━━ SUPPLIED INFORMATION ━━

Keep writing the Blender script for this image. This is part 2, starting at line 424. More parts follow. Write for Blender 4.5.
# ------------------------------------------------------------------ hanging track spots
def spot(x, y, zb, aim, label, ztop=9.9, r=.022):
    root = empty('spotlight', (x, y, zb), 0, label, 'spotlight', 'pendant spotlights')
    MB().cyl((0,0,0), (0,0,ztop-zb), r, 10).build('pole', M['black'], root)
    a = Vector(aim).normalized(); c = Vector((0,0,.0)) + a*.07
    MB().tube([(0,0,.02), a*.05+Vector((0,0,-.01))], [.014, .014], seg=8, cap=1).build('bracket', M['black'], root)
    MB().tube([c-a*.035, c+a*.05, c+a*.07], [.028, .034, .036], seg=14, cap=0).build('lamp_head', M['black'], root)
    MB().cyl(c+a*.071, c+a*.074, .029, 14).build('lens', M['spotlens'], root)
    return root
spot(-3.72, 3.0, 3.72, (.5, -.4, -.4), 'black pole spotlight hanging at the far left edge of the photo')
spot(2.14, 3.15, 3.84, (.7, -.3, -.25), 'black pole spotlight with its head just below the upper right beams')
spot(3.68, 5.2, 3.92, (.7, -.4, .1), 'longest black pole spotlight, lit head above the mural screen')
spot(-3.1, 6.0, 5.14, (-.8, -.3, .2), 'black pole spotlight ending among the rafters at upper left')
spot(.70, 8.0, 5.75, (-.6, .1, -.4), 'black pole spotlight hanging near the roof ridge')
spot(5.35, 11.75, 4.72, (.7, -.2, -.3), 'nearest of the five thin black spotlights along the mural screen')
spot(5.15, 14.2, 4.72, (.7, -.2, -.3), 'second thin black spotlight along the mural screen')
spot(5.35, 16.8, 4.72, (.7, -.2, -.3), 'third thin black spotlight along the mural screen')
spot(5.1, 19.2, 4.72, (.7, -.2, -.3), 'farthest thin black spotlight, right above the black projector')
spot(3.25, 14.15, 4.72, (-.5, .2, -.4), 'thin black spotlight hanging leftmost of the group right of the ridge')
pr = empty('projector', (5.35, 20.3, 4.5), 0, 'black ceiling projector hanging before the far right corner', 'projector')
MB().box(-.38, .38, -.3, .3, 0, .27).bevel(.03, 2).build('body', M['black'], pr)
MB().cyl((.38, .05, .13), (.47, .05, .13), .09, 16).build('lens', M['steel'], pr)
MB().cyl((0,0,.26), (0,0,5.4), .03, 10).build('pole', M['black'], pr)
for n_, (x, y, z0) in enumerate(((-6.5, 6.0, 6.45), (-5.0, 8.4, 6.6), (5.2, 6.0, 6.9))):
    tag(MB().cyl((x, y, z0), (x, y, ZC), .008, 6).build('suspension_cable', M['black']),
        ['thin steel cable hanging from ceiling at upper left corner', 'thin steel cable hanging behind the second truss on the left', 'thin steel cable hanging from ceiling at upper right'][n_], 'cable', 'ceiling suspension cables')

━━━

** INSTRUCTIONS TO FOLLOW **
Every line above needs to be retyped exactly.

** RESULT **
Keep writing the Blender script for this image. This is part 2, starting at line 424. More parts follow. Write for Blender 4.5.
# ------------------------------------------------------------------ hanging track spots
def spot(x, y, zb, aim, label, ztop=9.9, r=.022):
    root = empty('spotlight', (x, y, zb), 0, label, 'spotlight', 'pendant spotlights')
    MB().cyl((0,0,0), (0,0,ztop-zb), r, 10).build('pole', M['black'], root)
    a = Vector(aim).normalized(); c = Vector((0,0,.0)) + a*.07
    MB().tube([(0,0,.02), a*.05+Vector((0,0,-.01))], [.014, .014], seg=8, cap=1).build('bracket', M['black'], root)
    MB().tube([c-a*.035, c+a*.05, c+a*.07], [.028, .034, .036], seg=14, cap=0).build('lamp_head', M['black'], root)
    MB().cyl(c+a*.071, c+a*.074, .029, 14).build('lens', M['spotlens'], root)
    return root
spot(-3.72, 3.0, 3.72, (.5, -.4, -.4), 'black pole spotlight hanging at the far left edge of the photo')
spot(2.14, 3.15, 3.84, (.7, -.3, -.25), 'black pole spotlight with its head just below the upper right beams')
spot(3.68, 5.2, 3.92, (.7, -.4, .1), 'longest black pole spotlight, lit head above the mural screen')
spot(-3.1, 6.0, 5.14, (-.8, -.3, .2), 'black pole spotlight ending among the rafters at upper left')
spot(.70, 8.0, 5.75, (-.6, .1, -.4), 'black pole spotlight hanging near the roof ridge')
spot(5.35, 11.75, 4.72, (.7, -.2, -.3), 'nearest of the five thin black spotlights along the mural screen')
spot(5.15, 14.2, 4.72, (.7, -.2, -.3), 'second thin black spotlight along the mural screen')
spot(5.35, 16.8, 4.72, (.7, -.2, -.3), 'third thin black spotlight along the mural screen')
spot(5.1, 19.2, 4.72, (.7, -.2, -.3), 'farthest thin black spotlight, right above the black projector')
spot(3.25, 14.15, 4.72, (-.5, .2, -.4), 'thin black spotlight hanging leftmost of the group right of the ridge')
pr = empty('projector', (5.35, 20.3, 4.5), 0, 'black ceiling projector hanging before the far right corner', 'projector')
MB().box(-.38, .38, -.3, .3, 0, .27).bevel(.03, 2).build('body', M['black'], pr)
MB().cyl((.38, .05, .13), (.47, .05, .13), .09, 16).build('lens', M['steel'], pr)
MB().cyl((0,0,.26), (0,0,5.4), .03, 10).build('pole', M['black'], pr)
for n_, (x, y, z0) in enumerate(((-6.5, 6.0, 6.45), (-5.0, 8.4, 6.6), (5.2, 6.0, 6.9))):
    tag(MB().cyl((x, y, z0), (x, y, ZC), .008, 6).build('suspension_cable', M['black']),
        ['thin steel cable hanging from ceiling at upper left corner', 'thin steel cable hanging behind the second truss on the left', 'thin steel cable hanging from ceiling at upper right'][n_], 'cable', 'ceiling suspension cables')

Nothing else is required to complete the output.